Reviewed by: Lori Souder
CONTRIBUTOR
Moral Rating: | Very Offensive |
Moviemaking Quality: |
|
Primary Audience: | Teens Adults |
Genre: | Comedy |
Length: | 1 hr. 45 min. |
Year of Release: | 2005 |
USA Release: |
March 30, 2005 |
Featuring | Queen Latifah, Alfre Woodard, Alicia Silverstone, Andie MacDowell, Della Reese |
Director |
Bille Woodruff |
Producer | Robert Teitel, George Tillman Jr., Queen Latifah, Shakim Compere, David Hoberman |
Distributor |
Metro-Goldwyn-Mayer (MGM), owned by Amazon® through MGM Holdings, Inc. |
As the movie opens, we see into the daily life of Gina (Queen Latifa), a likeable and talented hairstylist who works for an unsufferable salon owner Jorge played by Kevin Bacon. Gina has her hands full with her demanding job as well as being a single mother (she is widowed) with a precocious pre-teenage daughter and a young sister in law who is always getting into trouble. The star studded cast features such talented actors as Djimon Hounsou, Alfre Woodard, Bryce Wilson, Della Reese, Alicia Silverstone and Keshia Knight Pulliam.

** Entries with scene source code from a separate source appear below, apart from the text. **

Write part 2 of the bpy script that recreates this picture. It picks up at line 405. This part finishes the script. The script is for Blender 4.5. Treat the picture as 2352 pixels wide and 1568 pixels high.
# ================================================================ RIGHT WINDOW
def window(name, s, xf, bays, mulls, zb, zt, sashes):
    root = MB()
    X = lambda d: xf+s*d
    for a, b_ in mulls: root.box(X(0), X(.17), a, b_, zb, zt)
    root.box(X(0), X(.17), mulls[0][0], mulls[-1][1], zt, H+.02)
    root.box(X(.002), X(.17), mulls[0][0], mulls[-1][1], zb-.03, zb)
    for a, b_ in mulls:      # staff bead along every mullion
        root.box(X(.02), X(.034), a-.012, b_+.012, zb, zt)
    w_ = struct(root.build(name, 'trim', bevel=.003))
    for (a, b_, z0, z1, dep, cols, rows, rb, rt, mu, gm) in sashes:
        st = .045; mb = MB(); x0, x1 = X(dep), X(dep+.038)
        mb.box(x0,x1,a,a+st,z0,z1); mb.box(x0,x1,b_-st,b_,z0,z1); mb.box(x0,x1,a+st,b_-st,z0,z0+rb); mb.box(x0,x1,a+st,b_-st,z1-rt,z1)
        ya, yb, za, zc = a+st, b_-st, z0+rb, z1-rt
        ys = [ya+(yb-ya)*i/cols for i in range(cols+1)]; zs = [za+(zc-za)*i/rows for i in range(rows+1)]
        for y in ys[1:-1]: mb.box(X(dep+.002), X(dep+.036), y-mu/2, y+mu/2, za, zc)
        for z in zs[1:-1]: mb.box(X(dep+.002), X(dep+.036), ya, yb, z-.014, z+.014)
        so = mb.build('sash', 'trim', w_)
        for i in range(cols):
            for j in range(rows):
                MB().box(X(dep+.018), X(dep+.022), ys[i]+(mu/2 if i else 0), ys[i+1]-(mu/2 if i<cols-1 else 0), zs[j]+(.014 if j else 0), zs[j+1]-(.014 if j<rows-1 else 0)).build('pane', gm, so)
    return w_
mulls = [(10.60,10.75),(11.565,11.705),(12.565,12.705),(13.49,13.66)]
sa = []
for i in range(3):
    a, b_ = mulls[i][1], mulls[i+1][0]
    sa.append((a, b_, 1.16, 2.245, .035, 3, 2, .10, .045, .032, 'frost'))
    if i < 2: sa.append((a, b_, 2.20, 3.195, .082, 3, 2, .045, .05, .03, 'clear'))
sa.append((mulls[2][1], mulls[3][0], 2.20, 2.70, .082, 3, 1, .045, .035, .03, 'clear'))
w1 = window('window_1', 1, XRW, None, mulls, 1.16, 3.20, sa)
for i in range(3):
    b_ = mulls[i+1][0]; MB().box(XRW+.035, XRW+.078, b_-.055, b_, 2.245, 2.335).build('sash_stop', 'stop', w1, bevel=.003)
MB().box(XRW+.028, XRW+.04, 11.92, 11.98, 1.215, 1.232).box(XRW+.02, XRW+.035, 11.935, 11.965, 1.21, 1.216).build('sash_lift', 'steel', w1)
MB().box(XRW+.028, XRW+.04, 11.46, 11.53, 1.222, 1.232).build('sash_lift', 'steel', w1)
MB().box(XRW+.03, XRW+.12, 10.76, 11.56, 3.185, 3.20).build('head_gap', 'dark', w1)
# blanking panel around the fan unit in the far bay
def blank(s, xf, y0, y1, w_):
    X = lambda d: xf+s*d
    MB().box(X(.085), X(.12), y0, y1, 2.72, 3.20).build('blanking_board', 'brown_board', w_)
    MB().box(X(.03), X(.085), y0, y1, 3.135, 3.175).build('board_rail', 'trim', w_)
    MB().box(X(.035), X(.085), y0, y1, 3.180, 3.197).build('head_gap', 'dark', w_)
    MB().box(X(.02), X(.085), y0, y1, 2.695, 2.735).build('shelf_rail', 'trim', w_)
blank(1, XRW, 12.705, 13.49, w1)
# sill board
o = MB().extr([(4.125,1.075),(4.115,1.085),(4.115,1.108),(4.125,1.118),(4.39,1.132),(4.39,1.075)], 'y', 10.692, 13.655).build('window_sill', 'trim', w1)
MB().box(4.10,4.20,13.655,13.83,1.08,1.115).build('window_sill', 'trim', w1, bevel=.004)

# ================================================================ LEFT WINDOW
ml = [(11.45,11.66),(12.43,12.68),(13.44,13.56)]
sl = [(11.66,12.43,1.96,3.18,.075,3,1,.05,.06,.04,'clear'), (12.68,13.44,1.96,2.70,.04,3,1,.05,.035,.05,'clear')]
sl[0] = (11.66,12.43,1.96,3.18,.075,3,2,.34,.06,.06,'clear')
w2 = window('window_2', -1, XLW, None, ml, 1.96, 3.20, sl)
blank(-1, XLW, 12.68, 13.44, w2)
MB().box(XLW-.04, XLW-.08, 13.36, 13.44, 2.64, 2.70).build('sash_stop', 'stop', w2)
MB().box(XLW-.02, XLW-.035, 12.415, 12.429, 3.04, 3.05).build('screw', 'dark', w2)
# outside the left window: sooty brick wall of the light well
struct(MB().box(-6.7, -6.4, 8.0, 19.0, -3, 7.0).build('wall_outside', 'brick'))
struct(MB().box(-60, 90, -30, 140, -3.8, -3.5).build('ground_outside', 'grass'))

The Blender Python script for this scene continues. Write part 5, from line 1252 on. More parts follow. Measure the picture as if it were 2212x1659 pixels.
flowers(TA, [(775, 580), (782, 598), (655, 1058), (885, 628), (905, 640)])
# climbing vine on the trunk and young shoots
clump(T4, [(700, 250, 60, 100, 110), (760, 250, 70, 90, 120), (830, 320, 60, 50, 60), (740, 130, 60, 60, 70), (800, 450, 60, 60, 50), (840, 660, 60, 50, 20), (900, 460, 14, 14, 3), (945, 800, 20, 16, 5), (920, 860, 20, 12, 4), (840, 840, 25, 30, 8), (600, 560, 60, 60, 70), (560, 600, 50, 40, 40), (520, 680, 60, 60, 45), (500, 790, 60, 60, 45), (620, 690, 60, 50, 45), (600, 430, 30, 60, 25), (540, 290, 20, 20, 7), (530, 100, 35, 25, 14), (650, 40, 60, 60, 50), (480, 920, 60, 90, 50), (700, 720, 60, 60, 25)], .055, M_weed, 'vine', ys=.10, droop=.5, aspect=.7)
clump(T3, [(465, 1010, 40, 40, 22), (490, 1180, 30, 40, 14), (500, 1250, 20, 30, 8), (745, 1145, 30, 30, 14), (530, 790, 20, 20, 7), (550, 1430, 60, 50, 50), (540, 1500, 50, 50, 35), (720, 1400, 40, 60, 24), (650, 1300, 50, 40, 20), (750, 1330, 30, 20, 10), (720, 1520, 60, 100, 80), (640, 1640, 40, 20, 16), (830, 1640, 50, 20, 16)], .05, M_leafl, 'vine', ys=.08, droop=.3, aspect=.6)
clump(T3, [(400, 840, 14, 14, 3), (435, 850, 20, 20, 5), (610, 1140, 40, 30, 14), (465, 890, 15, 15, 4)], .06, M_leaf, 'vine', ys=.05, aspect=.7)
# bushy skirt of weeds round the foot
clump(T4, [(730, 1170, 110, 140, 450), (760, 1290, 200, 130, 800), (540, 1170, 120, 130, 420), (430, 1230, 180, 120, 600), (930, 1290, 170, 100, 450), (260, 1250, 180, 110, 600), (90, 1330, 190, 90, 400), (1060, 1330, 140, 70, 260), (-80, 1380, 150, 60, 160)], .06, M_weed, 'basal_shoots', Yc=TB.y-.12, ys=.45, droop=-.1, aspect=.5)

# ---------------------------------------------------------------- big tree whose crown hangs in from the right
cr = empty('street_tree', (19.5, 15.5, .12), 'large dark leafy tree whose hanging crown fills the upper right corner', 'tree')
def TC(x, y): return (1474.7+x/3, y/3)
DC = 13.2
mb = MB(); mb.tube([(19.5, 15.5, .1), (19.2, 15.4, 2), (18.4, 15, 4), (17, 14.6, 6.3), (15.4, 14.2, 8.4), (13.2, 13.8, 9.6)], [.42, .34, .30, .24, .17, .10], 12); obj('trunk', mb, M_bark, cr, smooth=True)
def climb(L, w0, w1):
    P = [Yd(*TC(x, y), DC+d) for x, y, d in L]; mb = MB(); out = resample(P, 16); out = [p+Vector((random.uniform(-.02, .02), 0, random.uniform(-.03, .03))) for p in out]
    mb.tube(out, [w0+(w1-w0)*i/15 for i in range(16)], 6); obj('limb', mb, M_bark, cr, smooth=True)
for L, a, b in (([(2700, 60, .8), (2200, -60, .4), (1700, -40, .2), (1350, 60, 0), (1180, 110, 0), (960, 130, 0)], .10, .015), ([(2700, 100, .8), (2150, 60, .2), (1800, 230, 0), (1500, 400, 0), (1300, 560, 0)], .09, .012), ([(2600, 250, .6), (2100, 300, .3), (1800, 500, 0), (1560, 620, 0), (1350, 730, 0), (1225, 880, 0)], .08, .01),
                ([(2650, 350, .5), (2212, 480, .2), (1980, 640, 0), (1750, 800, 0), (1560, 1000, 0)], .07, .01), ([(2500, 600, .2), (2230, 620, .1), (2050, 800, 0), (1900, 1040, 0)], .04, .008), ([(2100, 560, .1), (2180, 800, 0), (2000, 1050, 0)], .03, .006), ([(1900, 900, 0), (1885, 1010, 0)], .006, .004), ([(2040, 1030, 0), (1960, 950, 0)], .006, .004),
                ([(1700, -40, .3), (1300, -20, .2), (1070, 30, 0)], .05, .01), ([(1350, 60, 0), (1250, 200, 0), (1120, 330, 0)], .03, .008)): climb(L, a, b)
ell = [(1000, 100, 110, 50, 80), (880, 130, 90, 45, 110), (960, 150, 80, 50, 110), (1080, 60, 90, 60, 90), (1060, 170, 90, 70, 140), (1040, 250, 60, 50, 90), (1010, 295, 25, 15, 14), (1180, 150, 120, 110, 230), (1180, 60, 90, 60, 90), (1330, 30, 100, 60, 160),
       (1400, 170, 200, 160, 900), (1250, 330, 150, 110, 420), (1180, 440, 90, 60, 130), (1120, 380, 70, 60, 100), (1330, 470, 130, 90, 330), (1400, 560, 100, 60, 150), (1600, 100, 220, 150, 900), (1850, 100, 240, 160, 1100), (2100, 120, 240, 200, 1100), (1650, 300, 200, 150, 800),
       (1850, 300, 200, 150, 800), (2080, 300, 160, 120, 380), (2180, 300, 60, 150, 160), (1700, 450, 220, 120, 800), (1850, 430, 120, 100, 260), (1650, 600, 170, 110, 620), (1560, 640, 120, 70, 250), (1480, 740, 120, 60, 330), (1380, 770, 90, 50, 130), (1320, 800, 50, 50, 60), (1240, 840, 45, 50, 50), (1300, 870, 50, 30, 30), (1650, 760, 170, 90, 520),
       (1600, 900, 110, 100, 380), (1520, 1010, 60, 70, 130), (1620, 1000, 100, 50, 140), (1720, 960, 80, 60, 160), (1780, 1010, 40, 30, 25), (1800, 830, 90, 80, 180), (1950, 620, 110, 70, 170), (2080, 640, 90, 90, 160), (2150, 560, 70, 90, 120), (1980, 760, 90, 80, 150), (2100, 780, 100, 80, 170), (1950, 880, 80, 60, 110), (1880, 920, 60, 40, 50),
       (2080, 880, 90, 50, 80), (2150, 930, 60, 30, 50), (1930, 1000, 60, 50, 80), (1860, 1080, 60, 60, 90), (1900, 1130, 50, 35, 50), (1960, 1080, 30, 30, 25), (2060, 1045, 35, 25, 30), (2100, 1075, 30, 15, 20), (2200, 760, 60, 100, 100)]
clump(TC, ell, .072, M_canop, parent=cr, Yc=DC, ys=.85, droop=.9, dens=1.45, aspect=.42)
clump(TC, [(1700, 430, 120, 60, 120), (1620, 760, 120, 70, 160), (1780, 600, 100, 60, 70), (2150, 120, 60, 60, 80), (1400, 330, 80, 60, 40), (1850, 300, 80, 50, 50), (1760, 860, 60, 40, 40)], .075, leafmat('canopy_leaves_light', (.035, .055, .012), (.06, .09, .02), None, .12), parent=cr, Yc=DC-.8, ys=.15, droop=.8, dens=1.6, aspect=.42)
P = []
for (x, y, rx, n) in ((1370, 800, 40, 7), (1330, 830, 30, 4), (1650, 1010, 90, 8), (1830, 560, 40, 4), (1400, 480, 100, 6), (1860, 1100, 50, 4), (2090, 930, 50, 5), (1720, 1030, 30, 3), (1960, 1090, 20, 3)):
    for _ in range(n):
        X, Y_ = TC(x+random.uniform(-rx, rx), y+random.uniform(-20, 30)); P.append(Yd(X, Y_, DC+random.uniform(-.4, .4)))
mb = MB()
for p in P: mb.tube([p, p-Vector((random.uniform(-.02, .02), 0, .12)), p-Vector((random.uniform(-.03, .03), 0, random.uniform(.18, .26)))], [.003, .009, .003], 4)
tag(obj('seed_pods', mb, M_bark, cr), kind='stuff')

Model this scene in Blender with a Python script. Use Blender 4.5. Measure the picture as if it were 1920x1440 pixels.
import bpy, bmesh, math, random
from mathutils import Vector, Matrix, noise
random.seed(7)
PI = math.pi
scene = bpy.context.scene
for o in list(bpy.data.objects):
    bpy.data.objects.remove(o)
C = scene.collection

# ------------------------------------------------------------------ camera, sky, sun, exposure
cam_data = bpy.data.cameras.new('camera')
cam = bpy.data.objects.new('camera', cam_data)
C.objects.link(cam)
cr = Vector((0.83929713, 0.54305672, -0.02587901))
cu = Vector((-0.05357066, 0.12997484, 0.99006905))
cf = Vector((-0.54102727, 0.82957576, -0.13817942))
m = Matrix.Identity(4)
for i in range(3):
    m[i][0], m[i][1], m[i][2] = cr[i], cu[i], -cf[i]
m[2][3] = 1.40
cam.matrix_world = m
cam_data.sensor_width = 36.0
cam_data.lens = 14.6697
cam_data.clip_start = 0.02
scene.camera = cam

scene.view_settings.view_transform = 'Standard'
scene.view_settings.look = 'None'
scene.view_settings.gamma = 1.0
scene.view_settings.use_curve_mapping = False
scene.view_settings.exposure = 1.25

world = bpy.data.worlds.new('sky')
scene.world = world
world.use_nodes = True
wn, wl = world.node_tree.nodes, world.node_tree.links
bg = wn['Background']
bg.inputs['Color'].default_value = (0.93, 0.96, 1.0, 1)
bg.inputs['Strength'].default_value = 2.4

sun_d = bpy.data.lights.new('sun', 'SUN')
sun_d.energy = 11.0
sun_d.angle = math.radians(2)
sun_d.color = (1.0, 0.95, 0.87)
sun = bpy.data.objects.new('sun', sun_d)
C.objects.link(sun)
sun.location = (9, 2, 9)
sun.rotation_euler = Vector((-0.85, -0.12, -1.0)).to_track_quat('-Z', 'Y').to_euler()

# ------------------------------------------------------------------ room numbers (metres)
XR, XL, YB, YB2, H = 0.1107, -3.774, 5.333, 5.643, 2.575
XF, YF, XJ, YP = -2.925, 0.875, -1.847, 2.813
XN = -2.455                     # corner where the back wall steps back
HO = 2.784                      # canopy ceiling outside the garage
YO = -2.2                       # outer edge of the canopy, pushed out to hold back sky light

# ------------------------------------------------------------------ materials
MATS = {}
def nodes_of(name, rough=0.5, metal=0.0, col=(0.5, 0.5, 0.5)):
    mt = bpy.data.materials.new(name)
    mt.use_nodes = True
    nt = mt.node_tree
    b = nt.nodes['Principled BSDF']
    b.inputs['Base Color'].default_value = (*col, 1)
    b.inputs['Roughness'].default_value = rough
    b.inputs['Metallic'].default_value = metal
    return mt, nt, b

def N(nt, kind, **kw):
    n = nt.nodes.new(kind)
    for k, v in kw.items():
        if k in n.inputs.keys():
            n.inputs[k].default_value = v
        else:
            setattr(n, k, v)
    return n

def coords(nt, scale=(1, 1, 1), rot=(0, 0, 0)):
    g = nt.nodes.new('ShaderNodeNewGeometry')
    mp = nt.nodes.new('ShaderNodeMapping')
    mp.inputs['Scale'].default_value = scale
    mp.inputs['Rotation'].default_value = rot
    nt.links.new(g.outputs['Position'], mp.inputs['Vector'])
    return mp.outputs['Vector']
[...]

Gina is ready to go out on her own, and after Jorge (pronounced “whore-hey”—which is a running joke in the movie) finally pushes her too far, she quits and starts looking for a way to open her own beauty shop instead of working for someone else. After securing a bank loan by making-over a bank clerk in the ladies room, she finds a run-down 1970’s style beauty shop in the “neighborhood” and starts up her enterprise.
By a stroke of luck, her new love interest is right upstairs and also is an electrician, the man she really needs to help fix up the place as well as her lonely life.
The movie has some good moral values—showing Gina working hard for money and self respect rather than getting it the wrong way. She also tries to influence her sister in-law to respect herself and stay away from the wrong kind of man and take responsibility for herself and her finances.
There is very little violence in the movie; problems are settled in non-violent ways.
There is a lot of talk about respect in the movie, but it is the women who are incredibly disrespectful to each other and their own bodies. The adult men in the movie are all respectful and charming, while the women utter all the bad language and crude humor. The topics of sex and body parts are never more than a sentence away, it seems, in this movie. Sometimes the sexual references and suggestions are extremely blatant and distasteful. There is quite a lot of bare middrifts and cleavage as well. The language is very course and “hip-hop” influenced, as you might expect in this movie.
One of the worst scenes is on the dance floor where Lynn (Alicia Silverstone) preforms sexually aggressive moves in an attempt to determine (we are supposed to surmise this) if her handsome dance partner, James, is a homosexual. James’ sexual orientation is a big part of the plot of the movie, is he, or isn’t he? Didn’t that used to be the big question about the woman who went to the beauty shop, did she get her hair dyed, or is it natural? Obviously, things have changed a lot at the beauty shop.
If you can look past all the taking of the Lord’s name in vain, all the references to sex and drugs, the endless comparing of body parts and disrespect to women, you might be able to get a laugh or two out of this movie. Its heart is in the right place, and the story line with Gina is great, but apparently it was thought that the audience would require constant sexual references and trashy language or they would fall asleep.
I don’t recommend this movie for teenagers. Some adults might enjoy it, but I was hoping for so much more from Queen Latifah who had a lot of control in the making of the movie since she was one of the producers. Kevin Bacon was amusing as the Jorge character, but the excellent cast was not enough to make this movie memorable or palatable.